Ear to the Ground: David Van Tieghem
主にイーノやトーキング・ヘッズ、ローリー・アンダーソンといったNYのミュージシャン達との共演で知られる、デヴィッド・ヴァン・ティーゲムは、このPVにあるように、リズムをすでに身体性に組みこんで、路上にあるもののみならず、なんでも打楽器にかえてしまう知的でクールな印象を与えるパーカショニストであり、サウンドデザイナーである。これを見ると、なんでも叩いてリズムをとりたくなってしまうんだよな。ぼくはこれをティーゲム遊戯と呼んで真似していたものだ。

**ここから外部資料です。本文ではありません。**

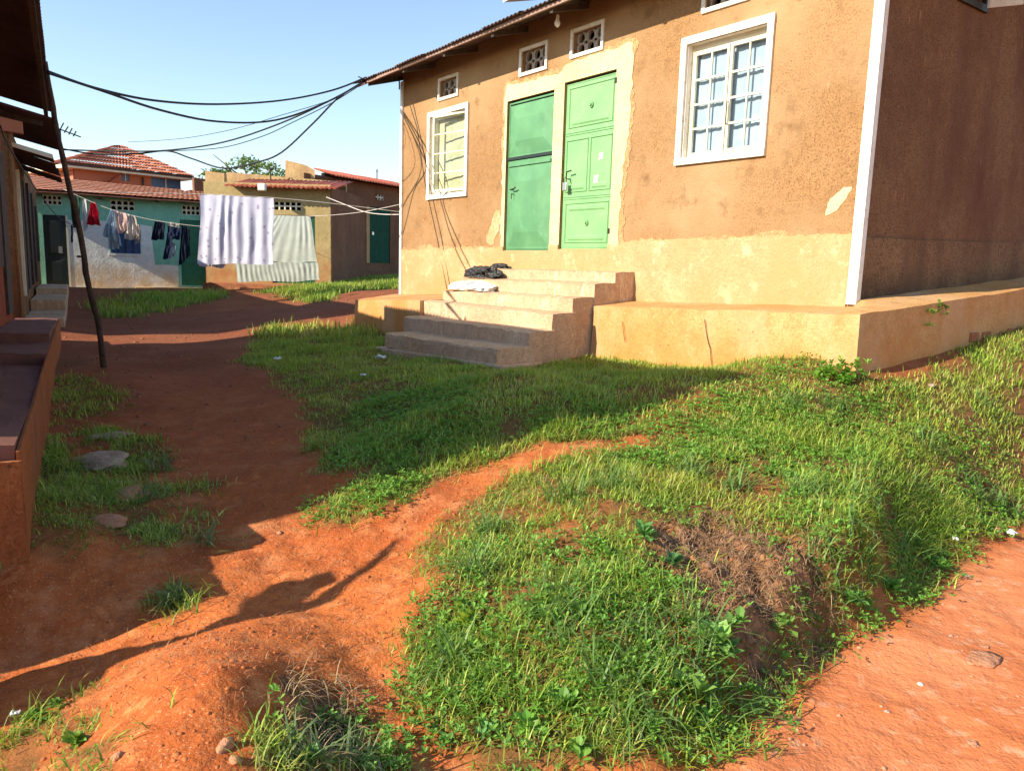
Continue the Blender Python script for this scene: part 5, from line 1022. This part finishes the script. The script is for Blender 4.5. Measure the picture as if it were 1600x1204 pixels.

ANIMATION: Cabaret Voltaire
スロッビング・グリッスルと並ぶインダストリアル・サウンドの草分け的存在として、七十年代後半ラフトレードからデビュー。ダダイズムやカットアップ、コラージュといった実験的音楽性を全面に押し出した格好で、影響力を誇っていたバンドキャバレー・ヴォルテールだが、八十年代に入ってインダストリアルな要素を残しつつ、ダンサブルで、ポップなエレクトロニックダンスミュージックへと転身。この1983年の『The Crackdown』あたりに、その辺りのエッセンスが凝縮されている。
このほかにもまだまだある。
元祖音響派ON-Uサウンドを設立したエイドリアン・シャーウッド絡みの、
ニュー・エイジ・ステッパーズ、マーク・スチュワートや
あるいはスカ、2トーンと呼ばれたザ・スペシャルズやマッドネス、
スミスやヤング・マーブル・ジャイアンツ
モノクローム・セットといった
ラフトレードに代表されるネオ・アコースティックやギターポップたち、
そのほかにも、ニューウェイヴの枠には収まりきれないような音楽
例えばアート・ベアーズ、ヘンリー・カウ、スラップ・ハッピー、
ザ・ワイヤーといった前衛的なアートロックなどを含め、
実に多様で実験的な音楽が無数にあふれていた。
こうしたものを総じてニューウェイヴとひとくくりにするには
どだい、無理がある。
が、同時にまた、ニューウェイヴと呼んでしまえば
手っ取り早く収まって通用してしまう、そんな時代でもあったのだ。
今聴いてもかっこいジャズファンクでアフロ&コズミックなナンバー。思わず踊り出したくなるPIGBAGの「 Papa’s got a brand new pigbag」は、言わずもがなファンクの帝王JBの曲をもじったもの。この曲は、確か何かのCMで使われていた記憶がある。ポップグループの分派ではないが、ポップグループを解散後、ベースのサイモン・アンダーウッドが参加し、中心になってブリストルで結成されたPIGBAGは、ポップグループの進化形だ。